> _DATA FOR THIS TASK_
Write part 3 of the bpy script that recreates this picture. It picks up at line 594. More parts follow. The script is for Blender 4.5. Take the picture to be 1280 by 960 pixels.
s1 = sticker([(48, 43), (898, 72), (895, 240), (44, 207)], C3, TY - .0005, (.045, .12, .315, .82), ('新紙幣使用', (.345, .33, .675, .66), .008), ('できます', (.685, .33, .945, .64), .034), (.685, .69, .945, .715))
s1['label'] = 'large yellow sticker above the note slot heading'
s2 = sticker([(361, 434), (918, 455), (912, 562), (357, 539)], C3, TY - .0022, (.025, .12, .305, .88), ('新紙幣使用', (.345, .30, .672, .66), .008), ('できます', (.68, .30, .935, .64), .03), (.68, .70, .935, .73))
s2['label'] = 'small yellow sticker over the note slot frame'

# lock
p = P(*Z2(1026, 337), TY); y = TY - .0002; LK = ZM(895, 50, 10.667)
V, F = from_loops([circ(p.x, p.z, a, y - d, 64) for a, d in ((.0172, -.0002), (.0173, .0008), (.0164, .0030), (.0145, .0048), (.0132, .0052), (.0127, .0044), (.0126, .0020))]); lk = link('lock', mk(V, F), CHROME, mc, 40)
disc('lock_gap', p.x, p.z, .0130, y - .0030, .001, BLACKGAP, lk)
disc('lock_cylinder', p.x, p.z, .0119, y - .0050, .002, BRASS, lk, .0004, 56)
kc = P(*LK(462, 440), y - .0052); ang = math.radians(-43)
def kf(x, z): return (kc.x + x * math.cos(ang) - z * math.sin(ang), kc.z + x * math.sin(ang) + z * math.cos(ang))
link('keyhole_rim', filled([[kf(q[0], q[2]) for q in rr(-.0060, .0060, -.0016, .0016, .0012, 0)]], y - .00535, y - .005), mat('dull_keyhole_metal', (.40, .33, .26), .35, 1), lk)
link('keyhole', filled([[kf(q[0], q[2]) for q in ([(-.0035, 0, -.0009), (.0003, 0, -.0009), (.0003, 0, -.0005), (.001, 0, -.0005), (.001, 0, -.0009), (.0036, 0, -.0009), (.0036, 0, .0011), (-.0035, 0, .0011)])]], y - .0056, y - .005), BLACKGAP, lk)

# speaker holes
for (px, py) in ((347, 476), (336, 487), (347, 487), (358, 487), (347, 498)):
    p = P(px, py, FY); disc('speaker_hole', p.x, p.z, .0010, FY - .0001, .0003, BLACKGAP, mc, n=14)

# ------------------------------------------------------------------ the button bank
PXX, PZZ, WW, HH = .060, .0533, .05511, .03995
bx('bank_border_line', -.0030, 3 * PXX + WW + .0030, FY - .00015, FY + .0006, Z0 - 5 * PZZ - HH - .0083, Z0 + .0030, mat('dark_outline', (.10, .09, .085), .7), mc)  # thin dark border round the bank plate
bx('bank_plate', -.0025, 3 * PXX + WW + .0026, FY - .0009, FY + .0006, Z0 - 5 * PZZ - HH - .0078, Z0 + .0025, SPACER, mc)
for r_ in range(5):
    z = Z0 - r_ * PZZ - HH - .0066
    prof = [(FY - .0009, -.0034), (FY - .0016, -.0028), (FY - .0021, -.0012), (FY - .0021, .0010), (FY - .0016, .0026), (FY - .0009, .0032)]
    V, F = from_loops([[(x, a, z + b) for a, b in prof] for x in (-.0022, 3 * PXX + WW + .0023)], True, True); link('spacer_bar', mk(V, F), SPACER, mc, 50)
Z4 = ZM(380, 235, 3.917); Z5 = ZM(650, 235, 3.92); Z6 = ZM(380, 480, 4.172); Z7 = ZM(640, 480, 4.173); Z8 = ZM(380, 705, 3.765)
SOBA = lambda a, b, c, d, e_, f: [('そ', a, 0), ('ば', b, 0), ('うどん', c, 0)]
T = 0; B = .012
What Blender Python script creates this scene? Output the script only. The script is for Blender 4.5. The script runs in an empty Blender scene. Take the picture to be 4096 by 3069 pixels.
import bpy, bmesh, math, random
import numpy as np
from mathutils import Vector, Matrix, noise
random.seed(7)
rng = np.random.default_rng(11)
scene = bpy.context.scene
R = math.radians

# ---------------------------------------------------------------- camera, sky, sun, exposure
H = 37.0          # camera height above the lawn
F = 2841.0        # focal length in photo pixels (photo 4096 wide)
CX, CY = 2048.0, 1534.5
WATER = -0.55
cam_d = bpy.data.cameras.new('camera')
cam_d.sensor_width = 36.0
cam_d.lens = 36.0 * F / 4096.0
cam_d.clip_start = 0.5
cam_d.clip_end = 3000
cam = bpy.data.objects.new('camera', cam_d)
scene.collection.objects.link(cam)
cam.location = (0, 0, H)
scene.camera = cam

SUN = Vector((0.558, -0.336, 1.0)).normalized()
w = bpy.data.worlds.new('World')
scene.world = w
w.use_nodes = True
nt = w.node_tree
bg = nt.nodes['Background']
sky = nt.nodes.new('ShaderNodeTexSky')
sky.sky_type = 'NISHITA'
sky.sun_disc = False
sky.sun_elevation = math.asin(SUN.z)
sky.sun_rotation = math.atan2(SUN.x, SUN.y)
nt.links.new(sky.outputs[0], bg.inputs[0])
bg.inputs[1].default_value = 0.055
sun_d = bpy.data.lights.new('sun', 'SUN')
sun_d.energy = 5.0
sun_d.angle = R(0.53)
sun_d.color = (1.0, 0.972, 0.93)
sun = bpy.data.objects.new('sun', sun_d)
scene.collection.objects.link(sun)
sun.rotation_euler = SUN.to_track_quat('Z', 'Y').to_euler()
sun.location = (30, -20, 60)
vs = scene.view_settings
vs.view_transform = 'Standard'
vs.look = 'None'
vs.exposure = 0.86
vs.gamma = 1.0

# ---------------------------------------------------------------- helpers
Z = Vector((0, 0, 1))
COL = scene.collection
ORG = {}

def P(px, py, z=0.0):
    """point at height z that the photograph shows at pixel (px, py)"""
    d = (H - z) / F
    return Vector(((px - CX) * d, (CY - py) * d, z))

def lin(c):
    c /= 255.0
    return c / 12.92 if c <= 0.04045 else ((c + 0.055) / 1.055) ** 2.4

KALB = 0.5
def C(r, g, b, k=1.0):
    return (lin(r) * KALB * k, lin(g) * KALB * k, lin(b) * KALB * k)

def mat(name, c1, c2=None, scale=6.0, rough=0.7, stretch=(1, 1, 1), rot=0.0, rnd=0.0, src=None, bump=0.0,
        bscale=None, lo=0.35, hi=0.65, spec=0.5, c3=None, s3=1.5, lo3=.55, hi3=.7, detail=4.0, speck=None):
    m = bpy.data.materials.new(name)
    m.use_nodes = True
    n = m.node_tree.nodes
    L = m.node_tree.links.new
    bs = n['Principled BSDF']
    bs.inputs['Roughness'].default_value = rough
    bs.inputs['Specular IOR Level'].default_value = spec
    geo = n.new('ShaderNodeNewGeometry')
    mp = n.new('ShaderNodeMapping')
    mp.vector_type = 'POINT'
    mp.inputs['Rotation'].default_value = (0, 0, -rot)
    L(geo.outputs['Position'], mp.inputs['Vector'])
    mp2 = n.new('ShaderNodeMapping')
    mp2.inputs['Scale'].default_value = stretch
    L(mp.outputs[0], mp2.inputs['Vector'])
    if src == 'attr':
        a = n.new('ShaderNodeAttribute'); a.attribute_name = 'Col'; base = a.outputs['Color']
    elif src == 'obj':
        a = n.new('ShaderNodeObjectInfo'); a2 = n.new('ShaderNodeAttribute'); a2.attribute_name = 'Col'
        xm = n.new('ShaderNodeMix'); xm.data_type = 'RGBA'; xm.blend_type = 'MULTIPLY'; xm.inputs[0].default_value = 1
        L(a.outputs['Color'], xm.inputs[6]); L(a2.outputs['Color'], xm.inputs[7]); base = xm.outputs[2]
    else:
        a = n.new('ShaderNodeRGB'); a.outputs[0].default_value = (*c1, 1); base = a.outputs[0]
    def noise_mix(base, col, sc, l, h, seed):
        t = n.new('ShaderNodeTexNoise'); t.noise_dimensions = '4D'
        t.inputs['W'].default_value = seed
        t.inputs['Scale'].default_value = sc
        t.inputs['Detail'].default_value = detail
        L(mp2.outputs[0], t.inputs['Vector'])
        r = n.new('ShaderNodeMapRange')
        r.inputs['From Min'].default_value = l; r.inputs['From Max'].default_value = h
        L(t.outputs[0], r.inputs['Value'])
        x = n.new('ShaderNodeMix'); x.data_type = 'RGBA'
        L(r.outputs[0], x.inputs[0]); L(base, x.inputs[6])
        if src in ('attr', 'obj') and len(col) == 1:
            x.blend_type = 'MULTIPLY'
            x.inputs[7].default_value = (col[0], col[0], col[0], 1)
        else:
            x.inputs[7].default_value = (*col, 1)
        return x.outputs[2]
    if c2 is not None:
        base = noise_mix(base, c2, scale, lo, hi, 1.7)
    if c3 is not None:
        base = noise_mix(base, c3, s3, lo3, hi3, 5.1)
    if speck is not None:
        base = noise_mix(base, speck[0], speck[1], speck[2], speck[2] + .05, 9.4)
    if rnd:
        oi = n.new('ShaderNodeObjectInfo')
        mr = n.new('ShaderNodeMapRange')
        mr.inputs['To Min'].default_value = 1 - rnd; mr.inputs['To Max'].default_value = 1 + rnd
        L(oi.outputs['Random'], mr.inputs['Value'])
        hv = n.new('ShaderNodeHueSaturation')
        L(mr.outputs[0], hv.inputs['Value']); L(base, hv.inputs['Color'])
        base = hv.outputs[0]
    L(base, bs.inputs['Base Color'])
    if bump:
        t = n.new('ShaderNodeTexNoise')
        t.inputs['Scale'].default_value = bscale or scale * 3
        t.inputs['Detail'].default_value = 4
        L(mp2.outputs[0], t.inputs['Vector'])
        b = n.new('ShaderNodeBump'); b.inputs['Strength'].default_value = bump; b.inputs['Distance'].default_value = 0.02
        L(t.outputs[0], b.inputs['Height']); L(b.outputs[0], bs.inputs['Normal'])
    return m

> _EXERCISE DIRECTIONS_
What do the lines above say from the one containing "What Blender Python" down to the one containing "R = math.radians"? Return them exactly, both end lines included, and only them.

> _FINISHED ANSWER_
What Blender Python script creates this scene? Output the script only. The script is for Blender 4.5. The script runs in an empty Blender scene. Take the picture to be 4096 by 3069 pixels.
import bpy, bmesh, math, random
import numpy as np
from mathutils import Vector, Matrix, noise
random.seed(7)
rng = np.random.default_rng(11)
scene = bpy.context.scene
R = math.radians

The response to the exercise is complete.